You'll need to create a new header file include/pj/compat/os_xos.h. You can copy as a template other header file and edit it accordingly.

Modify config.h

Then modify file include/pj/config.h to include this file accordingly (e.g. when macro PJ_XOS is defined):

 ...
 #elif defined(PJ_XOS)
 #  include <pj/compat/os_xos.h>
 #else
 #...

Create New Global Make Config File

Then you'll need to create global configuration file that is specific for this OS, i.e. os-xos.mak in $PJPROJECT/build directory.

At very minimum, the file will normally need to define PJ_XOS=1 in the CFLAGS section:

#
# $PJPROJECT/build/os-xos.mak:
#
export OS_CFLAGS   := $(CC_DEF)PJ_XOS=1
export OS_CXXFLAGS := 
export OS_LDFLAGS  :=
export OS_SOURCES  := 

Create New Project's Make Config File

Then you'll need to create xos-specific configuration file for PJLIB. This file is also named os-xos.mak, but its located in pjlib/build directory. This file will specify source files that are specific to this OS to be included in the build process.

Below is a sample:

#
# pjlib/build/os-xos.mak:
#  XOS specific configuration for PJLIB.
#
export PJLIB_OBJS +=    os_core_xos.o \
                        os_error_unix.o \
                        os_time_ansi.o
export TEST_OBJS +=     main.o
export TARGETS      =   pjlib pjlib-test

Create and Edit Source Files

You'll normally need to create at least these files:

• os_core_xos.c: core OS specific functionality.
• os_timestamp_xos.c: how to get timestamp in this OS.

Depending on how things are done in your OS, you may need to create these files:

• os_error_*.c: how to manipulate OS error codes. Alternatively you may use existing os_error_unix.c if the OS has errno and strerror() function.
• ioqueue_*.c: if the OS has specific method to perform asynchronous I/O. Alternatively you may use existing ioqueue_select.c if the OS supports select() function call.
• sock_*.c: if the OS has specific method to perform socket communication. Alternatively you may use existing sock_bsd.c if the OS supports BSD socket API, and edit include/pj/compat/socket.h file accordingly.

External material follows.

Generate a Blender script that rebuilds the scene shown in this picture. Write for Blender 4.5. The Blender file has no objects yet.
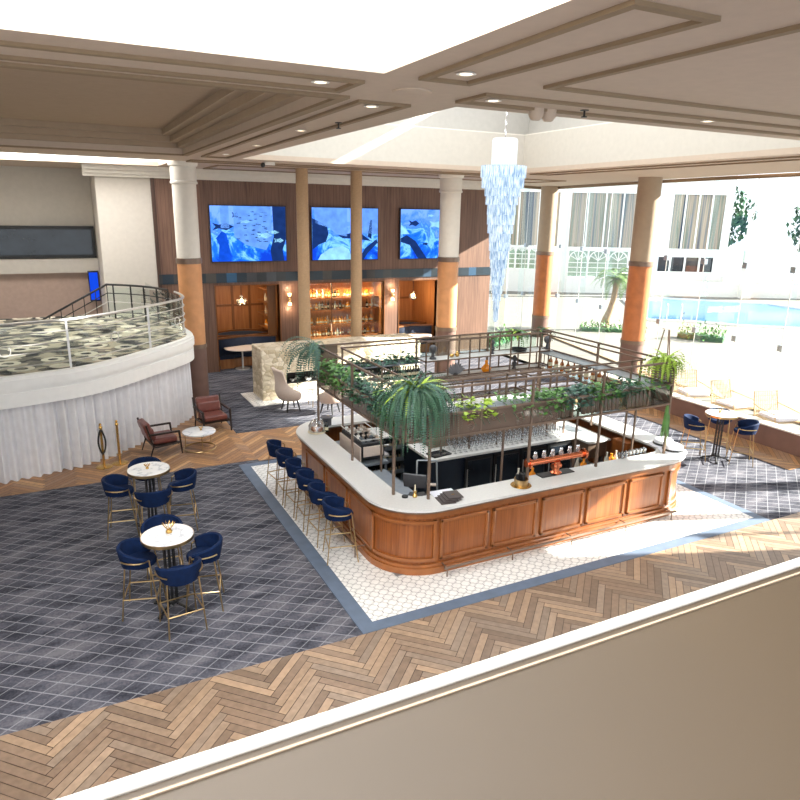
import bpy, math, random
from mathutils import Vector, Matrix
random.seed(7)
C = bpy.context.scene.collection
PI = math.pi
R = math.radians
sin, cos = math.sin, math.cos

# ------------------------------------------------------------------ mesh builder
class MB:
    def __init__(s): s.v=[]; s.f=[]; s.c=[]; s.m=Matrix.Identity(4); s.col=None
    def _p(s, p):
        s.v.append(tuple(s.m @ Vector(p))); return len(s.v)-1
    def face(s, pts):
        s.f.append([s._p(p) for p in pts]); s.c.append(s.col)
    def _f(s, idx):
        s.f.append(idx); s.c.append(s.col)
    def box(s, x0,x1,y0,y1,z0,z1):
        i=[s._p(p) for p in ((x0,y0,z0),(x1,y0,z0),(x1,y1,z0),(x0,y1,z0),(x0,y0,z1),(x1,y0,z1),(x1,y1,z1),(x0,y1,z1))]
        for q in ((0,3,2,1),(4,5,6,7),(0,1,5,4),(1,2,6,5),(2,3,7,6),(3,0,4,7)): s._f([i[k] for k in q])
        return s
    def prism(s, poly, z0, z1, top=True, bottom=True):
        n=len(poly); a=[s._p((x,y,z0)) for x,y in poly]; b=[s._p((x,y,z1)) for x,y in poly]
        if bottom: s._f(a[::-1])
        if top: s._f(b)
        for k in range(n): s._f([a[k],a[(k+1)%n],b[(k+1)%n],b[k]])
        return s
    def cyl(s, p0, p1, r0, r1=None, n=12, caps=True):
        if r1 is None: r1=r0
        p0=Vector(p0); p1=Vector(p1); d=(p1-p0)
        if d.length<1e-6: return s
        d.normalize(); u=d.orthogonal().normalized(); w=d.cross(u)
        a=[s._p(p0+(u*cos(2*PI*k/n)+w*sin(2*PI*k/n))*r0) for k in range(n)]
        b=[s._p(p1+(u*cos(2*PI*k/n)+w*sin(2*PI*k/n))*r1) for k in range(n)]
        for k in range(n): s._f([a[k],a[(k+1)%n],b[(k+1)%n],b[k]])
        if caps: s._f(a[::-1]); s._f(b)
        return s
    def tube(s, pts, r, n=6, closed=False):
        pts=[Vector(p) for p in pts]; N=len(pts); rings=[]
        u=None
        for i in range(N):
            if closed: d=pts[(i+1)%N]-pts[i-1]
            else: d=pts[min(i+1,N-1)]-pts[max(i-1,0)]
            d.normalize()
            if u is None: u=d.orthogonal().normalized()
            else:
                u=(u-d*u.dot(d))
                u = u.normalized() if u.length>1e-5 else d.orthogonal().normalized()
            w=d.cross(u); rr=r[i] if isinstance(r,(list,tuple)) else r
            rings.append([s._p(pts[i]+(u*cos(2*PI*k/n)+w*sin(2*PI*k/n))*rr) for k in range(n)])
        for i in range(N if closed else N-1):
            a=rings[i]; b=rings[(i+1)%N]
            for k in range(n): s._f([a[k],a[(k+1)%n],b[(k+1)%n],b[k]])
        if not closed: s._f(rings[0][::-1]); s._f(rings[-1])
        return s
    def lathe(s, prof, n=24, c=(0,0), cap=True):
        rings=[]
        for r,z in prof:
            rings.append([s._p((c[0]+r*cos(2*PI*k/n), c[1]+r*sin(2*PI*k/n), z)) for k in range(n)])
        for a,b in zip(rings[:-1],rings[1:]):
            for k in range(n): s._f([a[k],a[(k+1)%n],b[(k+1)%n],b[k]])
        if cap: s._f(rings[0][::-1]); s._f(rings[-1])
        return s
    def sphere(s, c, r, n=12, m=8, sc=(1,1,1)):
        rings=[]
        for j in range(m+1):
            t=PI*j/m
            rings.append([s._p((c[0]+sc[0]*r*sin(t)*cos(2*PI*k/n), c[1]+sc[1]*r*sin(t)*sin(2*PI*k/n), c[2]-sc[2]*r*cos(t))) for k in range(n)])
        for a,b in zip(rings[:-1],rings[1:]):
            for k in range(n): s._f([a[k],a[(k+1)%n],b[(k+1)%n],b[k]])
        return s
    def sheet(s, rows):
        idx=[[s._p(p) for p in r] for r in rows]
        for a,b in zip(idx[:-1],idx[1:]):
            for k in range(len(a)-1): s._f([a[k],a[k+1],b[k+1],b[k]])
        return s
    def build(s, name, m, parent=None, smooth=False, bevel=0, solid=0, sub=0, seg=2):
        me=bpy.data.meshes.new(name); me.from_pydata(s.v,[],s.f); me.update()
        if any(c is not None for c in s.c):
            ca=me.color_attributes.new('Col','FLOAT_COLOR','CORNER'); k=0
            for pi,p in enumerate(me.polygons):
                c=s.c[pi] or (1,1,1)
                for _ in p.loop_indices: ca.data[k].color=(c[0],c[1],c[2],1); k+=1
        if m: me.materials.append(m)
        if smooth:
            for p in me.polygons: p.use_smooth=True
            try: me.set_sharp_from_angle(angle=R(40))
            except Exception: pass
        o=bpy.data.objects.new(name,me); C.objects.link(o)
        if parent: o.parent=parent
        if solid:
            q=o.modifiers.new('s','SOLIDIFY'); q.thickness=solid; q.offset=0
        if sub:
            q=o.modifiers.new('u','SUBSURF'); q.levels=sub; q.render_levels=sub
        if bevel:
            q=o.modifiers.new('b','BEVEL'); q.width=bevel; q.segments=seg; q.limit_method='ANGLE'
        return o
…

You will also need to check various files in include/pj/compat/xxx.h, to see if they're compatible with your OS.

Build The Project

After basic building blocks have been created for the OS, then the easiest way to see which parts need to be fixed is by building the project and see the error messages.

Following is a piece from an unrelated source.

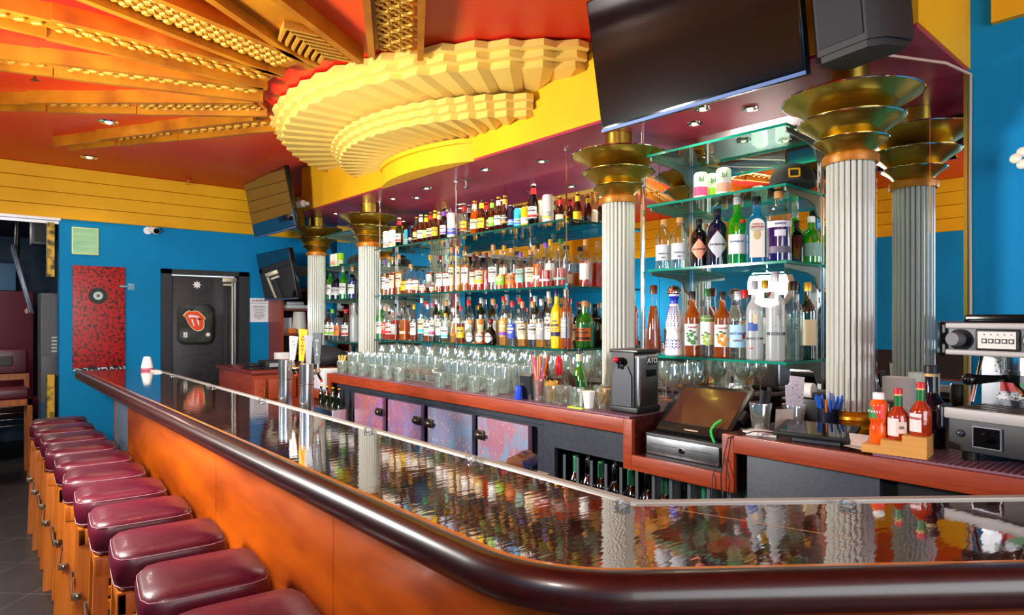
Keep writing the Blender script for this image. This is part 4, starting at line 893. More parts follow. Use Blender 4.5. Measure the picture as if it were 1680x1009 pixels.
cap_hat(2.62,yat(1300,2.62),ZB[2],R(-150),1.0,'black baseball cap with a gold square emblem on the right bay shelf')
cap_hat(2.62,yat(586,2.62),ZA[2],R(160),.95,'dark baseball cap on the far left bay shelf',False)
# ------------------------------------------------------------------ drinking glasses
GG=glass('f6fbf8',.16,1.35,milky=.09,mcol='f2faf4',edge=.8)
def gmesh(nm,prof,seg=18):
    b=B(); b.lathe(prof,seg); me=b.mesh(nm,fix=False); me.materials.append(GG); return me
PINT=gmesh('pint_glass',[(.001,.006),(.028,.006),(.0395,.146),(.042,.146),(.043,.143),(.031,.0),(.001,.0)])
ROCK=gmesh('rocks_glass',[(.001,.008),(.032,.008),(.036,.086),(.0385,.086),(.039,.083),(.034,0),(.001,0)])
WINE=gmesh('wine_glass',[(.033,0),(.034,.002),(.006,.007),(.004,.02),(.004,.075),(.012,.085),(.032,.105),(.039,.13),(.038,.16),(.032,.198),(.031,.198),(.037,.16),(.038,.13),(.031,.107),(.001,.09)])
SNIF=gmesh('stemmed_beer_glass',[(.034,0),(.035,.003),(.008,.008),(.006,.03),(.022,.045),(.038,.075),(.041,.11),(.036,.165),(.035,.165),(.040,.11),(.036,.077),(.001,.04)])
def glasses(me,X,y0,y1,st,label,group,z=ZK+.0095,jit=.006,avoid=()):
    y=y0
    while y<y1:
        x=X+random.uniform(-jit,jit)
        if clear(x,y,z,.045) :
            o=bpy.data.objects.new(me.name.split('.')[0],me); C.objects.link(o); o.location=(x,y,z); tag(o,label,'glass',group); PL.append((x,y,z,.04))
        y+=st
def hold(x,y,r,z=ZK+.0095): PL.append((x,y,z,r))
for x,y,r in ((2.5,2.06,.13),(2.5,4.645,.13),(2.22,1.75,.12)): hold(x,y,r)
# ------------------------------------------------------------------ things among the glasses
ZM=ZK+.0095
def rocks(x,y,label,r=1.0,z=ZM,sc=1.0,cat='glass'):
    o=bpy.data.objects.new('rocks_glass',ROCK); C.objects.link(o); o.location=(x,y,z); o.scale=(r,r,sc); hold(x,y,.04*r); return tag(o,label,cat)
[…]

Editing Existing Files vs Creating New File

When you encounter compatibility errors in PJLIB during porting, you have three options on how to fix the error:

• edit the existing *.c file, and give it #ifdef switch for the new OS, or
• edit include/pj/compat/*.h instead, or
• create a totally new file.

Basicly there is no strict rule on which approach is the best to use, however the following guidelines may be used:

• if the file is expected to be completely different than any existing file, then perhaps you should create a completely new file. For example, file os_core_xxx.c will normally be different for each OS flavour.
• if the difference can be localized in include/compat header file, and existing #ifdef switch is there, then preferably you should edit this include/compat header file.
• if the existing *.c file has #ifdef switch, then you may add another #elif switch there. This normally is used for behaviors that are not totally different on each platform.
• other than that above, use your own judgement on whether to edit the file or create new file etc.